Abortion law to be on ballot 'battle' expected

July 23, 1991|By Sandy Banisky | Sandy Banisky,Annapolis Bureau of The Sun

ANNAPOLIS -- After verifying signatures on thousands of petitions, the state elections board has made it official: Maryland's new abortion law will appear on the November 1992 ballot -- and Marylanders can expect an expensive, full-scale political battle to be waged over the issue.

Yesterday's announcement was a foregone conclusion for both abortion opponents and abortion-rights advocates, who already have spent months organizing for next summer's big campaigns.

Budget estimates say each side will have to raise at least $1 million, with some observers guessing the campaigns will cost many times that.

At issue is Maryland's new abortion law, approved by the General Assembly Feb. 18 and signed into law by Gov. William Donald Schaefer 35 minutes later.

The law, blocked from taking effect by the referendum, allows abortion without restrictions until the time in pregnancy when a fetus might be able to live outside the womb. After that time, abortion is allowed only to protect a woman's health or if the fetus is severely deformed.

Anti-abortion groups condemned the measure as one of the most liberal abortion laws in the country. But abortion-rights advocates say the measure merely writes into law the practices that have governed abortion in Maryland since the United States Supreme Court declared abortion legal in its 1973 Roe v. Wade ruling.

Soon after the bill's passage, abortion opponents organized the Vote Know Coalition (with a slogan: "If you know, you'll vote no") and began collecting signatures to petition the measure to referendum.
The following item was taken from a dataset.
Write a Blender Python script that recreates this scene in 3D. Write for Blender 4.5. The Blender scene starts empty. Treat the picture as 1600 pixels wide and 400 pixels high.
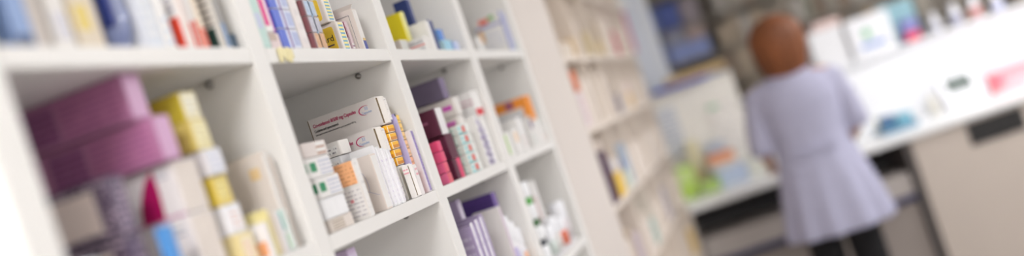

By law, the group needed 33,373 valid signatures, or 3 percent of the votes cast in the last gubernatorial election. By the end-of-June deadline, the Vote Know Coalition had delivered 142,992 signatures -- which its organizers believe is a record for state referendum drives.

Local elections boards around Maryland then went to work validating the names. Vote Know had filed so many excess signatures that, at the suggestion of the attorney general's office, the local boards stopped counting at 53,988.

"It was all done in a period of 12 weeks by a group that had its first organizational meeting Feb. 28," said Walter Maloney, one of the Vote Know founders. "I'd say we're off and running with 143,000 people who put it in writing."

Meanwhile, supporters of the right to abortion have been organizing as well as they prepare for the 1992 ballot fight.

James Guest, president of Planned Parenthood of Maryland and chairman of the new Campaign to Save the Right to Choose, said his umbrella group is doing "fundamental grass-roots organizing" now. The average voter, he said, probably won't see much campaign activity until next spring.

"The easy part is to get the signatures," Mr. Guest said. "The job now is to . . . get people to the polls."